FACED with modern-day claims of visions of the Virgin Mary and apparitions of long-dead saints, the Vatican published rules overnight to verify religious supernatural phenomena.

The criteria for judging presumed apparitions date to 1978, but are being published now after the rise of the internet saw claims of visions spread quickly around the world, drawing millions of cult followers.

The text, published on the Congregation for the Doctrine of the Faith website, lays out guidelines to help distinguish those who have experienced real apparitions from con artists seeking fame, or financial or sexual gain.
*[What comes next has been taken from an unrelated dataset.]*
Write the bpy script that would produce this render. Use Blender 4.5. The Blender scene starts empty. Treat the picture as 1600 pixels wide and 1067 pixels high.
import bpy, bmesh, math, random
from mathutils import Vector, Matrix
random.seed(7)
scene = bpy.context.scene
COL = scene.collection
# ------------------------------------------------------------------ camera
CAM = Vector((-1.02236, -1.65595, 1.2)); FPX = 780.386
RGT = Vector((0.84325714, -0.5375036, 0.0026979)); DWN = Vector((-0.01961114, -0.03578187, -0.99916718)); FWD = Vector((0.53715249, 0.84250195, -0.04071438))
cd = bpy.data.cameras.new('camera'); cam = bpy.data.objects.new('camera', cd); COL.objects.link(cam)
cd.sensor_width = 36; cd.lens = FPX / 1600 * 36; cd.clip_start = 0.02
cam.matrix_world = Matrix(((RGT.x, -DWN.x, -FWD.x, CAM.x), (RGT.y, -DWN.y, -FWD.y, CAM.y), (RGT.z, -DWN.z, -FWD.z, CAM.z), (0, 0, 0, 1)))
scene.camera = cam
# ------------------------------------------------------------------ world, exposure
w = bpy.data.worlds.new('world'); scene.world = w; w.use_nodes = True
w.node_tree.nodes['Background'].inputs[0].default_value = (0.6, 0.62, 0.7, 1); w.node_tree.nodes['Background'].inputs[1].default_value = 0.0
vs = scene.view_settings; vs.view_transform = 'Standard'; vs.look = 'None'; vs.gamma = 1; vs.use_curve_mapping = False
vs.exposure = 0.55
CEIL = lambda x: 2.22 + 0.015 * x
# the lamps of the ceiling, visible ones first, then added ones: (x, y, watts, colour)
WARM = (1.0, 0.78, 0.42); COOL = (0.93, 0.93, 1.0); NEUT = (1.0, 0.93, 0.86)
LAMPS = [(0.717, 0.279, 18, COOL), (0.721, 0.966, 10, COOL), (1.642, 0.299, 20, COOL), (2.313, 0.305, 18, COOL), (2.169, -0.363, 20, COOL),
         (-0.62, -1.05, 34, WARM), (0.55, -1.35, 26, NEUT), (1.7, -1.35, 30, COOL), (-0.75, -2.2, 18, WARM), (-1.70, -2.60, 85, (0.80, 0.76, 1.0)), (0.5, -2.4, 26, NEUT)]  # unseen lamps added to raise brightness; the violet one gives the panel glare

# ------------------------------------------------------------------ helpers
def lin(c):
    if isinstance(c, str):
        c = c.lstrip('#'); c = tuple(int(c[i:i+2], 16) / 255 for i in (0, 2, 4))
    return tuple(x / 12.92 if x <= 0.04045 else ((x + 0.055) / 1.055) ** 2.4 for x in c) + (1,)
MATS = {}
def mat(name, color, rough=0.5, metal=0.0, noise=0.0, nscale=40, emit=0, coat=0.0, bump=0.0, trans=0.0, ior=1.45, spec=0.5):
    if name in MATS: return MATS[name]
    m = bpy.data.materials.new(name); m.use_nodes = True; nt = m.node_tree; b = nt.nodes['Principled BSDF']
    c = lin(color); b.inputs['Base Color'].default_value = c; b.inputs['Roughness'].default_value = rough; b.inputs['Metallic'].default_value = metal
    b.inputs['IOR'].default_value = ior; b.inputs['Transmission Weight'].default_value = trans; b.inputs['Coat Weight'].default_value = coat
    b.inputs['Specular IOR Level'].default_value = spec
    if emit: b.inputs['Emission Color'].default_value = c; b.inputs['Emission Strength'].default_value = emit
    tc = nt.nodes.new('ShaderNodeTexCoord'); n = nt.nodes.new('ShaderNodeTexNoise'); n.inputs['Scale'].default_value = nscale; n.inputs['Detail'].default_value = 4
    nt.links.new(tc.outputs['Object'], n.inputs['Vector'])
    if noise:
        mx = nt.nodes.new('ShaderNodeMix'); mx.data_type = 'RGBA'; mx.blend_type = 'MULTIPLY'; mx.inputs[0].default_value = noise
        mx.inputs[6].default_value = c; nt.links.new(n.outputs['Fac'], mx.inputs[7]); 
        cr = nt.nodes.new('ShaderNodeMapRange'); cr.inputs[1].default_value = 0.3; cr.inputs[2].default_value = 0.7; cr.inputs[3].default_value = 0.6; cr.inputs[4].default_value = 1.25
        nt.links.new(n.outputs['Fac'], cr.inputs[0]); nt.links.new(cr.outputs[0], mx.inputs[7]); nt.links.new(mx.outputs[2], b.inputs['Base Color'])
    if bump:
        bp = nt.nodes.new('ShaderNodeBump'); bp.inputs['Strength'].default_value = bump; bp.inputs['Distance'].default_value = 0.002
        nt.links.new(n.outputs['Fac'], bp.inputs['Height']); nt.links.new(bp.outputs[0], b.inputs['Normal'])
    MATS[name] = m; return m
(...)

Whether the claims have any basis in reality is judged largely on the claimant's character, with "positive criteria" such as "honesty and rectitude of moral life" weighed against negative elements such as "a search for profit".

Bishops are warned against people who swear to have witnessed the supernatural but have "psychological disorders or psychopathic tendencies" or have committed "gravely immoral acts" during their vision.

One of the most famous cases currently being inspected by the Vatican is the supposed apparitions of the Virgin Mary to six local Catholics in Medjugorje, Bosnia, who claim she has been appearing to them once a month since childhood.

In 2009 Pope Benedict XVI defrocked Tomislav Vlasic, the visionaries' former "spiritual director", for mysticism, manipulation and exaggerating the claims - as well as secretly fathering a child with a nun.